Washington's Computer Services Division bought one new IBM z900 mainframe this spring to replace an older mainframe, and might buy the bigger z990 mainframe in June 2005 to replace another old mainframe, she said. The division also bought two new Unisys CS7802 mainframes to replace a test and development mainframe, and a production mainframe.

New software for the mainframe also helps create the impression that the mainframe can support your needs, said Carlyle Ludwig, Unisys tech support manager of the computer services division.

"On the Unisys mainframe, you can run a Windows environment right next to an old 2200 Unisys operating system in the same machine," Ludwig said. "Unisys has positioned themselves [so] that if you do want to migrate, you can have one machine and do the migration gracefully."

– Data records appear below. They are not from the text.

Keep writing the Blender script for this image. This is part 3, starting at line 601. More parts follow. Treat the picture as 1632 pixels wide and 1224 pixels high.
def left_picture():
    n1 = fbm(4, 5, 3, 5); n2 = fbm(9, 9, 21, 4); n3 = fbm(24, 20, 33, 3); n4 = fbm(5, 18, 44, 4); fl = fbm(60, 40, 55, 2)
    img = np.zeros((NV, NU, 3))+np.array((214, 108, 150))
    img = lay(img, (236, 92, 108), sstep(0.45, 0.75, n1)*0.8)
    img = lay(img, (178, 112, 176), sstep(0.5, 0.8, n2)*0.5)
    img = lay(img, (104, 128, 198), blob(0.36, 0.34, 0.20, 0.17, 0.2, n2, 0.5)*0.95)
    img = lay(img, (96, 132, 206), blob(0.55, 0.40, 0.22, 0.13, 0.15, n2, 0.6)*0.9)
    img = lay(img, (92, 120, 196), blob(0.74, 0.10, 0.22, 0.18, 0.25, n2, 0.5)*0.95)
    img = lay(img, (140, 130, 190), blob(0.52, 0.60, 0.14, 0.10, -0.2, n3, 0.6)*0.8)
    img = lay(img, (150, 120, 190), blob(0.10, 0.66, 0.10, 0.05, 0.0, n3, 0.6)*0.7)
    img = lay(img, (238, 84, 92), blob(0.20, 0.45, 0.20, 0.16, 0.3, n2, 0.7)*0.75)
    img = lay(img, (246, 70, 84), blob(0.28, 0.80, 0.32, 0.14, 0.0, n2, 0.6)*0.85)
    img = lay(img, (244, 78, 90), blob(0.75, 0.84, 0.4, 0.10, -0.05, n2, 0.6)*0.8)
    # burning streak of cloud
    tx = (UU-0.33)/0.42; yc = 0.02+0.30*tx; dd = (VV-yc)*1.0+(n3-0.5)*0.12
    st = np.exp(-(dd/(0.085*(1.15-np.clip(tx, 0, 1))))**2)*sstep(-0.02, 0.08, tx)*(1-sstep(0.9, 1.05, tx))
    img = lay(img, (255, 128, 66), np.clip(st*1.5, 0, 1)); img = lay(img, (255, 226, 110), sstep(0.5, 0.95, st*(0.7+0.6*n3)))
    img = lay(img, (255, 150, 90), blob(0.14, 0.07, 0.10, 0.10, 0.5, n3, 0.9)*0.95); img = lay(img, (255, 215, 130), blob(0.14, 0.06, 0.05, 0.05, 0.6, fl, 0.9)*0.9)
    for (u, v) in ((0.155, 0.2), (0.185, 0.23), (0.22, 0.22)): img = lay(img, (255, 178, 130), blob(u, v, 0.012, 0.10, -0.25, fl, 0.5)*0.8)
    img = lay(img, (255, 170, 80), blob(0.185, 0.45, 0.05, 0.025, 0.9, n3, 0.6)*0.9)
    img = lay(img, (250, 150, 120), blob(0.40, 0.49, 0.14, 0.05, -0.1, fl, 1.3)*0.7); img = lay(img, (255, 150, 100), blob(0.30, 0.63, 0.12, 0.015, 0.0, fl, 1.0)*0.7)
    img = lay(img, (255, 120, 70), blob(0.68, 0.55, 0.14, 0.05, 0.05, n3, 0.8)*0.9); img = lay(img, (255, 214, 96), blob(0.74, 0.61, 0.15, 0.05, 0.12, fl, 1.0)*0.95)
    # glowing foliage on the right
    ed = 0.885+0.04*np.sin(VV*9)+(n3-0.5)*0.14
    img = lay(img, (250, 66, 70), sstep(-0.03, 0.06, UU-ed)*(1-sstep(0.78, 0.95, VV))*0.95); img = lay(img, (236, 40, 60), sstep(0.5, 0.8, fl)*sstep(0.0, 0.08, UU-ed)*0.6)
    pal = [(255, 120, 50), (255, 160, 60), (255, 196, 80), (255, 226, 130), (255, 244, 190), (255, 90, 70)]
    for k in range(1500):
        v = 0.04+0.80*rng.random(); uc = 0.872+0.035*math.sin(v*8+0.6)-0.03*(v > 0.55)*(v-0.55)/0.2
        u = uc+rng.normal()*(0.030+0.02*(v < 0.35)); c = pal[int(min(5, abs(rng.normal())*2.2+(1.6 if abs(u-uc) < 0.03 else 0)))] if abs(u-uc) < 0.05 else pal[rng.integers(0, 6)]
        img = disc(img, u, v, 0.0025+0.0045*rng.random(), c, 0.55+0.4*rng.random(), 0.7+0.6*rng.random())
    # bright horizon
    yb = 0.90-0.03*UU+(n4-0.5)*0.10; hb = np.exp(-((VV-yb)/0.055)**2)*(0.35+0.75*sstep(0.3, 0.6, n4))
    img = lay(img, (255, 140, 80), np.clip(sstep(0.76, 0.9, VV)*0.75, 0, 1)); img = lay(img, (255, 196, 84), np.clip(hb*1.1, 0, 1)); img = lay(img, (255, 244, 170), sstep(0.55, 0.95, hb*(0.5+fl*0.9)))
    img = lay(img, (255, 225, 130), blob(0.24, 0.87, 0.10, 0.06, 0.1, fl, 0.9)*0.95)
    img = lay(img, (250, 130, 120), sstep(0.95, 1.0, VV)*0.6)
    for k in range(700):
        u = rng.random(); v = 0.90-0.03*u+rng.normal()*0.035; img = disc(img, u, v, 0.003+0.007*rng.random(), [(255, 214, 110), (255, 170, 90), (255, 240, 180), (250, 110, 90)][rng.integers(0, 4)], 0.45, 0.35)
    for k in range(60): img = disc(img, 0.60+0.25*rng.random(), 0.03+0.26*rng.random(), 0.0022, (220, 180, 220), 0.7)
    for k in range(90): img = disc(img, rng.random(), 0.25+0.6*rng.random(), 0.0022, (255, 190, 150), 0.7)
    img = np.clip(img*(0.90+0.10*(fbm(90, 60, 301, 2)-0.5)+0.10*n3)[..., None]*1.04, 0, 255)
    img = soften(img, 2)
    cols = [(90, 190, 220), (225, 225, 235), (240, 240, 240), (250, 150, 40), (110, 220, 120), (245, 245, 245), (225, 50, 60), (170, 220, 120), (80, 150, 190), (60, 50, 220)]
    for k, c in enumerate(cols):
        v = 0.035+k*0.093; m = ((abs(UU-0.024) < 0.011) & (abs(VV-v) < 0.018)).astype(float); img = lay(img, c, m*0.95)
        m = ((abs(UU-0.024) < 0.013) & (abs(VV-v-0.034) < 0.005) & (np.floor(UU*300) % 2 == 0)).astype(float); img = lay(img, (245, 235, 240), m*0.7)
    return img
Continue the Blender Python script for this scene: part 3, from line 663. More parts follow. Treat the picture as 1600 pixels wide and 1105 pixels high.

One perhaps unintended consequence of mainframe evolution is that big iron's move to open standards has actually sparked employee interest. Metsker said her IT staff is excited about bringing in open standards-based software and protocols, such as TCP/IP, and making it all work on mainframes.

"TCP/IP is just fast, and it also connects to the Web very easily," Ludwig said. "What you have is a mainframe backbone, but you're now interfacing with the brave new world of the Internet -- access to everything. Mainframes have evolved to work in conjunction with the server world."